Saturday, October 15, 2005

Accentuate the Positive, Eliminate the Negative

You've got to accentuate the positive,
Eliminate the negative,
Latch on to the affirmative,
Don't mess with Mister In-Between

Bing speaks to so many levels.

Pudding proof: just another quick post. Given that comments have been turned off, I find myself with some spare time to wander the web a little. Now, I can't play with http://www.start.com/ right now because I web surf with highly restricted security settings (which kind of makes AJAX 'Oh-Nothing' for me). But I'm glad to see the press start.com is getting and how gadgets became this Vista / start.com / XP transitive beastie.

I'm curious if start.com would have been included in the mix if they hadn't conjured themselves up and got something creative out there. I'm also reminded about how powerful Internet Explorer is not only as a web browser but also as a platform... just wander through some of the topics about programming in IE on MSDN and become amazed at the things you had no idea this little browser could do.

Anyway, so I bopped over to Sanaz's web space and scanned through it and saw this little snippet:

the next steps: slimming down our middle management and chiefs, revisiting the different disciplines at microsoft and evaluating: do we need these positions? do we need all these layers of management? can we be more efficient?

we have over 61,000 employees and only 8,000 of which are developers. doesn't sound right does it? not to me anyways.. well that's what my thinkweek paper will be on, doing more with less chiefs...

I look forward to that ThinkWeek paper! And what's empowering here is that any team that actually shipped something using efficient techniques is going to be able to speak from a position of power, versus say that smart guy waiving around books about scrum and stuff with a capital "X" in it. Ship something impressive first in a surprisingly efficient manner and then start waiving for attention.

Shareholder revolt? Well, I guess if enough shareholders take their proxy and look at question #1 and say "None of these folks!" that might just register on the leadership radar. For all the proxies heading my way (yeah, I hold Microsoft stock through more ways that I should), I'm selecting "Withhold all Nominees."

Where have all the comments gone? I pressed the big pause button this past week. I saw this comment overload coming long before it happened and it's a familiar pattern. It happened on BBSs when everyone else started by modems at Radio Shack. Happened on Usenet. As Clay Shirky notes in "A Group Is Its Own Worst Enemy" it happens over and over again (like with Communitree).

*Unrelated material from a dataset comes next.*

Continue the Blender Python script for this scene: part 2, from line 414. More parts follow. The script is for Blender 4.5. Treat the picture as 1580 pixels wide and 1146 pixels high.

Like Usenet, the contemporary non-efficient yet best approach would be to allow moderated comments that had a quick way to approve or delete comments (like a checkbox one way or the other for each pending one so that only one publish sequence would be required). I'll put a request into Goggle for that (I sure wish some community-specialist at Google was spending a day a week improving Blogger's features!) but I don't have high hopes of seeing that anytime soon. I could just open the floodgates and delete offending comments, but that's rather slow with Blogger, too, and, heck, I'm lazy so offending comments would probably linger for a day or more, leading to their own threaded life.

Or I could switch to another blogging service that had moderated comments (I want the comments to be part of the posting, not hanging off of the main page on some other server). But remember: lazy!

I grieve the loss of comments, as I'm sure a lot of you do out there, because some truly great gems showed up that provided interesting perspectives into Microsoft. It was just becoming harder to find the gems in the middle of egregious brain-misfires. The only thing I can think of in the short-term is to be a comment-monkey myself: if you have a comment and would like me to consider adding it on to a particular post, you can send an email to me at this mailto link and I'll give it a scan and when I have a bunch to post I'll add it, if it's got good content and no noise. Note that anything sent to that address is fair game for me to share. Send it elsewhere if you want it to be private. I have no interest in sharing who it is from unless in your message body you specifically add your name as part of signing the message. And use a freebie mail account or some remailers if you're worried about your own privacy.

As a social experiment to indulge my own curiosity, I might silently turn the comments back on in the future. But no time soon. And if that's not cool with you and you're interested in a space like the old Mini: create your own blog or such and commence with the posting and commenting. I'll link to it and any interesting comments that crop up.